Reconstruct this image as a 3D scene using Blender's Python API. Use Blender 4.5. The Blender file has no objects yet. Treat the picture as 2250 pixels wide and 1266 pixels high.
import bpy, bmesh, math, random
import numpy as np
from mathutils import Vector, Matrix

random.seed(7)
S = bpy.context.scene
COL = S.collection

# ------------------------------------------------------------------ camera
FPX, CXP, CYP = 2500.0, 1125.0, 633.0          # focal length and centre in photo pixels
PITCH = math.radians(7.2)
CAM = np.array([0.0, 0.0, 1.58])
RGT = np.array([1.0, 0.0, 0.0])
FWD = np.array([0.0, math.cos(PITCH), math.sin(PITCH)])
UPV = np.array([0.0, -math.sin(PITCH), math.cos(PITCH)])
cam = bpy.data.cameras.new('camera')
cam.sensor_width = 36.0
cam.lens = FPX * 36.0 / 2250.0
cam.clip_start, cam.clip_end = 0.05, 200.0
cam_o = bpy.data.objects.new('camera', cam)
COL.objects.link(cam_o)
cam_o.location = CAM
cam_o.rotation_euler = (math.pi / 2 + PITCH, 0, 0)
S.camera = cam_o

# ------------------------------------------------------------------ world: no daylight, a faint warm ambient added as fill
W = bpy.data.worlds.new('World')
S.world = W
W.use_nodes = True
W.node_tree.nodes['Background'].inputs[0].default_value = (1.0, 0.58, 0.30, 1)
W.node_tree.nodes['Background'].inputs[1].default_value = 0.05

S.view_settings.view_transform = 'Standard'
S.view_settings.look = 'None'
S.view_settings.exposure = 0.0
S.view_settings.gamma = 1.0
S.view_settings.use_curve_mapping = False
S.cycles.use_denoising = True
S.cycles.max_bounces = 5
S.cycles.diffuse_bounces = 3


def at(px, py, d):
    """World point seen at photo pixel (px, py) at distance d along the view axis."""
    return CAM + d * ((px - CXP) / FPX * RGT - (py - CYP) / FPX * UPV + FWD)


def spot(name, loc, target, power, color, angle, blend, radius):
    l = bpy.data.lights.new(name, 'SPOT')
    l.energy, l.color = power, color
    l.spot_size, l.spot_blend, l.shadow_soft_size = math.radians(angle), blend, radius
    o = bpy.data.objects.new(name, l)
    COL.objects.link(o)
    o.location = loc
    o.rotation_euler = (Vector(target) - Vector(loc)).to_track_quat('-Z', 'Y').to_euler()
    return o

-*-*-

Objective
Write out the full listing exactly as given.

Problem solution
Reconstruct this image as a 3D scene using Blender's Python API. Use Blender 4.5. The Blender file has no objects yet. Treat the picture as 2250 pixels wide and 1266 pixels high.
import bpy, bmesh, math, random
import numpy as np
from mathutils import Vector, Matrix

random.seed(7)
S = bpy.context.scene
COL = S.collection

# ------------------------------------------------------------------ camera
FPX, CXP, CYP = 2500.0, 1125.0, 633.0          # focal length and centre in photo pixels
PITCH = math.radians(7.2)
CAM = np.array([0.0, 0.0, 1.58])
RGT = np.array([1.0, 0.0, 0.0])
FWD = np.array([0.0, math.cos(PITCH), math.sin(PITCH)])
UPV = np.array([0.0, -math.sin(PITCH), math.cos(PITCH)])
cam = bpy.data.cameras.new('camera')
cam.sensor_width = 36.0
cam.lens = FPX * 36.0 / 2250.0
cam.clip_start, cam.clip_end = 0.05, 200.0
cam_o = bpy.data.objects.new('camera', cam)
COL.objects.link(cam_o)
cam_o.location = CAM
cam_o.rotation_euler = (math.pi / 2 + PITCH, 0, 0)
S.camera = cam_o

# ------------------------------------------------------------------ world: no daylight, a faint warm ambient added as fill
W = bpy.data.worlds.new('World')
S.world = W
W.use_nodes = True
W.node_tree.nodes['Background'].inputs[0].default_value = (1.0, 0.58, 0.30, 1)
W.node_tree.nodes['Background'].inputs[1].default_value = 0.05

S.view_settings.view_transform = 'Standard'
S.view_settings.look = 'None'
S.view_settings.exposure = 0.0
S.view_settings.gamma = 1.0
S.view_settings.use_curve_mapping = False
S.cycles.use_denoising = True
S.cycles.max_bounces = 5
S.cycles.diffuse_bounces = 3


def at(px, py, d):
    """World point seen at photo pixel (px, py) at distance d along the view axis."""
    return CAM + d * ((px - CXP) / FPX * RGT - (py - CYP) / FPX * UPV + FWD)


def spot(name, loc, target, power, color, angle, blend, radius):
    l = bpy.data.lights.new(name, 'SPOT')
    l.energy, l.color = power, color
    l.spot_size, l.spot_blend, l.shadow_soft_size = math.radians(angle), blend, radius
    o = bpy.data.objects.new(name, l)
    COL.objects.link(o)
    o.location = loc
    o.rotation_euler = (Vector(target) - Vector(loc)).to_track_quat('-Z', 'Y').to_euler()
    return o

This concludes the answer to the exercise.